Undergraduate research assistants would participate in one or more of the following tasks: o Comparing VREAD data/measures with those used in other online sources
o Collecting other existing data sets on election laws and examining for coding consistency
o Evaluating new variables by comparing them to older data sets used in published research
o Contribute to the framing, writing and analysis of a research paper that will be submitted to a peer-reviewed journal, with the possibility of co-authorship depending on the student’s interest and contributions. By working on this project, students will be introduced and trained in the use of data management systems, the acquisition, coding and statistical analysis of a variety of social science data sets, the R software package, and the basics of data visualization.
David Lublin, Inclusion by Design
David Lublin, Department of Government
Description
This is a broad comparative project that is attempt to estimate support for parties in government by different ethnic group as a first step towards better understanding of what sorts of democratic institutions better promote inclusion.
How could an undergraduate research assistant contribute to this project?
I'm looking for a student to gather and to match election and ethnic data in as fine-grained a way as possible (e.g. municipality or other geographic units) to facilitate estimation of voting behavior by different ethnic groups. Skills in Excel basics necessary (or statistical packages like R very useful). Interested in people with language skills who might be able to help with either (1) a variety of Latin American countries (i.e. Spanish), (2) Israel (Hebrew), (3) Ukraine (Ukrainian/Russian), or (4) Nepal (Nepali).
Ali Valenzuela, Voting for Violence? The Group-Bases of Support for Political Violence in 2020
Ali Valenzuela, Department of Government
Description
During the 2020 presidential election, who supported violence against their political opponents? What roles did partisanship and ethno-racial identity play in these anti-democratic attitudes, and how did they shift from October before Election Day to the post-election periods in November and again after President Biden's inauguration? During this stretch of time, voters were exposed to both low (in the pre-election period) and high (in the post-election period, especially after the January 6th, 2021, insurrection at the U.S. Capitol) volumes of news coverage and political rhetoric from then-president Trump related to political violence. How was this changing salience of political violence related to the American public’s commitment to democratic principles and opposition to political violence, and how do these relationships vary across partisan and ethno-racial subgroups? In this project, we will analyze a novel three-wave panel survey that was fielded on national samples of Latino, Black, Asian, and White registered voters interviewed in October before the 2020 election, again in November and December after the election had been called for Joe Biden, and a third time starting at the end of January after President Biden's inauguration. In all three survey waves, we asked respondents the extent to which they "…feel that violence would be justified to stop what some have called the radical left (right)?" Using these items, we can trace support for anti-democratic violence over time and across subgroups within our survey. We also asked items capturing American, national origin, and ethno-racial identity strength, linked fate, and group biases in each wave of the survey, which will allow us to test whether political events between each survey wave primed these attachments and prejudices, resulting in shifts in support for anti-democratic violence. Better understanding support for political violence and anti-democratic behaviors in contemporary U.S. politics is more urgent than ever before.

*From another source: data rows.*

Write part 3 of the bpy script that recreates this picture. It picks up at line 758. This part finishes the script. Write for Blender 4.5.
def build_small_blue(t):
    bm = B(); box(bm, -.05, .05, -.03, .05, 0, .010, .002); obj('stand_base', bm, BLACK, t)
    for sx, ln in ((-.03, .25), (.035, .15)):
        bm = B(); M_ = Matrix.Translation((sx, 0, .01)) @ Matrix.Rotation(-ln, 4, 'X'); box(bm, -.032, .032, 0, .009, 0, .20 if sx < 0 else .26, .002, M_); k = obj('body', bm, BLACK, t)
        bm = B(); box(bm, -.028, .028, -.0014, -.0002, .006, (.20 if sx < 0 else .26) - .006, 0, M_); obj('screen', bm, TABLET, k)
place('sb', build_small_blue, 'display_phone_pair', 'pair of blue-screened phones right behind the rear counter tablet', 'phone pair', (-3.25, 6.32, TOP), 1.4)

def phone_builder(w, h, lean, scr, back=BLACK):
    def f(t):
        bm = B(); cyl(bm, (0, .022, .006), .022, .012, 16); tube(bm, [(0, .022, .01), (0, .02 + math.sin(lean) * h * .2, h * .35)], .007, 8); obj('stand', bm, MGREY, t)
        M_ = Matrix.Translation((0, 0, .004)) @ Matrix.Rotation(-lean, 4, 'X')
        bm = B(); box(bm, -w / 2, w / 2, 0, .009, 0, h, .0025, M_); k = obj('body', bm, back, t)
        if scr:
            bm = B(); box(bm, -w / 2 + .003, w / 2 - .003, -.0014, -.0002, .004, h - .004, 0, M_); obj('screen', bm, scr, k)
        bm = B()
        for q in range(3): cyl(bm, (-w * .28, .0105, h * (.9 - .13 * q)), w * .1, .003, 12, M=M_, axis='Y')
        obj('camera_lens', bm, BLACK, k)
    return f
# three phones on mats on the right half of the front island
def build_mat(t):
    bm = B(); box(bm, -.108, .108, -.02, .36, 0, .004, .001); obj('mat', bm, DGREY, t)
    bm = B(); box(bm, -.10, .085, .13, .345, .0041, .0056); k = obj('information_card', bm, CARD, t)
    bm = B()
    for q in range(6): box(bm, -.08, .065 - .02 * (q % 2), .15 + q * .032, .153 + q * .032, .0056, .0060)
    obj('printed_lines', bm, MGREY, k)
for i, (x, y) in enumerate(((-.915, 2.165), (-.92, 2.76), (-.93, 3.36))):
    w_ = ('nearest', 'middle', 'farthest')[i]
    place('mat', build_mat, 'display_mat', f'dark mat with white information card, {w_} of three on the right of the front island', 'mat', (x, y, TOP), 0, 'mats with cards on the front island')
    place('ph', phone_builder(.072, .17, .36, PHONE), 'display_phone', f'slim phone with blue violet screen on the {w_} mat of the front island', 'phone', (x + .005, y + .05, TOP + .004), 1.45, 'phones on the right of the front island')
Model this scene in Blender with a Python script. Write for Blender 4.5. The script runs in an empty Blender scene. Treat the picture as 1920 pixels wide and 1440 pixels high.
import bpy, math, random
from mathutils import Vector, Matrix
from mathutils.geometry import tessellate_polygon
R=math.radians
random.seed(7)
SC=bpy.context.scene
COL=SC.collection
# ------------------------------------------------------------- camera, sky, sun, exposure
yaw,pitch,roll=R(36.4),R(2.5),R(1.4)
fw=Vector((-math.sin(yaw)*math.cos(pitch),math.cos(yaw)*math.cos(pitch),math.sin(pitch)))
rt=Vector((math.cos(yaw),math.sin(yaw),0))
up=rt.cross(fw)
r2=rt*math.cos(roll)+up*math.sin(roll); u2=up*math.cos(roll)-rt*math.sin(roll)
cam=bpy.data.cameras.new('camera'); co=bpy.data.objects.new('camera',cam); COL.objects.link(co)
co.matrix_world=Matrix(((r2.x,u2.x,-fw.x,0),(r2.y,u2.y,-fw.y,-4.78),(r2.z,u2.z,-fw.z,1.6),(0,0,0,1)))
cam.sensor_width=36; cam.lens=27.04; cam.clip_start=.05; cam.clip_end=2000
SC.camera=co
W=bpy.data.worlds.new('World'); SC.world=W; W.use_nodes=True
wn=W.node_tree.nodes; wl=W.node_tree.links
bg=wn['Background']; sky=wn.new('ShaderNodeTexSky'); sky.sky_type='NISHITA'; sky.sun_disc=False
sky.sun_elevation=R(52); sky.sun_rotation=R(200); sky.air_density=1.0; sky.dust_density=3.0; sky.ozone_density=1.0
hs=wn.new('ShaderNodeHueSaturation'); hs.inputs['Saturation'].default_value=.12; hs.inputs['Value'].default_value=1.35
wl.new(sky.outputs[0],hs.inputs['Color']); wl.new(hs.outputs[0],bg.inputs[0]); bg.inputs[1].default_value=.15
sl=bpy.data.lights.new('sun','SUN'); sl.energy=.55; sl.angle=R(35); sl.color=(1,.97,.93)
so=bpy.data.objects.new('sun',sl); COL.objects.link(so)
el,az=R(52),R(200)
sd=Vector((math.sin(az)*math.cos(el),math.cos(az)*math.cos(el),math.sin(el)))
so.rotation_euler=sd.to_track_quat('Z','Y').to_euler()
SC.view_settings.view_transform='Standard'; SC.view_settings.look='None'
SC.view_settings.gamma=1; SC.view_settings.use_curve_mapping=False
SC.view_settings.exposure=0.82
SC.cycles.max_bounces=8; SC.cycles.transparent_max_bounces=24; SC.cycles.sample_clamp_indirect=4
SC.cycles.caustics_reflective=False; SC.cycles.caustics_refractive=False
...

How could an undergraduate research assistant contribute to this project?
The undergraduate research assistant for this project would be asked to identify all other recently published and unpublished political science research on support for political violence (primarily research conducted in the U.S., but some research in cross-country contexts could be informative), on support for and reactions to the January 6th insurrection, and on related topics; they would briefly summarize the methods and findings in each research study that is identified; and they would identify and summarize related research (e.g., on affective polarization, partisan prejudice, and race and polarization in the U.S.). With prior quantitative training (in R or Stata), the research assistant would be asked to aid in coding variables from the survey waves, calculating summary statistics by party, race, and survey wave.
Andrea Vilán, Monitoring the Implementation of Human Rights Treaties
Andrea Vilán, Department of Justice, Law & Criminology
Description
Many human rights treaties establish committees of experts to monitor how states implement treaty obligations. These committees receive information on human rights practices from states and civil society organizations, and then offer recommendations to address implementation gaps. The conventional wisdom is that these committees are unable to improve compliance with human rights standards. Critics of the monitoring system point out that committees rely on the reports produced by member states, which are often late, of poor quality, and likely to underreport non-compliant behavior. Furthermore, the recommendations issued by the committees are not enforceable. Yet recent work has challenged the prevailing wisdom that monitoring is ineffective by showing that states that participate in the reporting process improve their human rights practices. How does monitoring improve human rights outcomes? In this project, I argue that when monitoring committees receive high quality information, they offer recommendations that are more precise. This higher precision, in turn, leads to improved compliance with human rights obligations. I test this argument by collecting data from the United Nations monitoring process, particularly for issued related to women and children’s rights. This project will shed light on the indirect effects that the ratification of human rights treaties can have on rights practices.
How could an undergraduate research assistant contribute to this project?
I have been collecting cross-national, time-series data on the recommendations issued by different United Nations committees that monitor compliance with children’s human rights. The undergraduate student will continue these data collection efforts during the summer 2023. The tasks include 1) reading state reports and civil society reports to the United Nations, 2) reading the recommendations issued by the monitoring committees, and 3) using the codebook I developed to enter key information into an Excel spreadsheet. I hope this project will show students how qualitative data can be codified systematically to compare variables across time and space, and that it will help as a springboard for their own independent projects. Students interested in international law, the United Nations system, and the rights of women and children are especially encouraged to apply.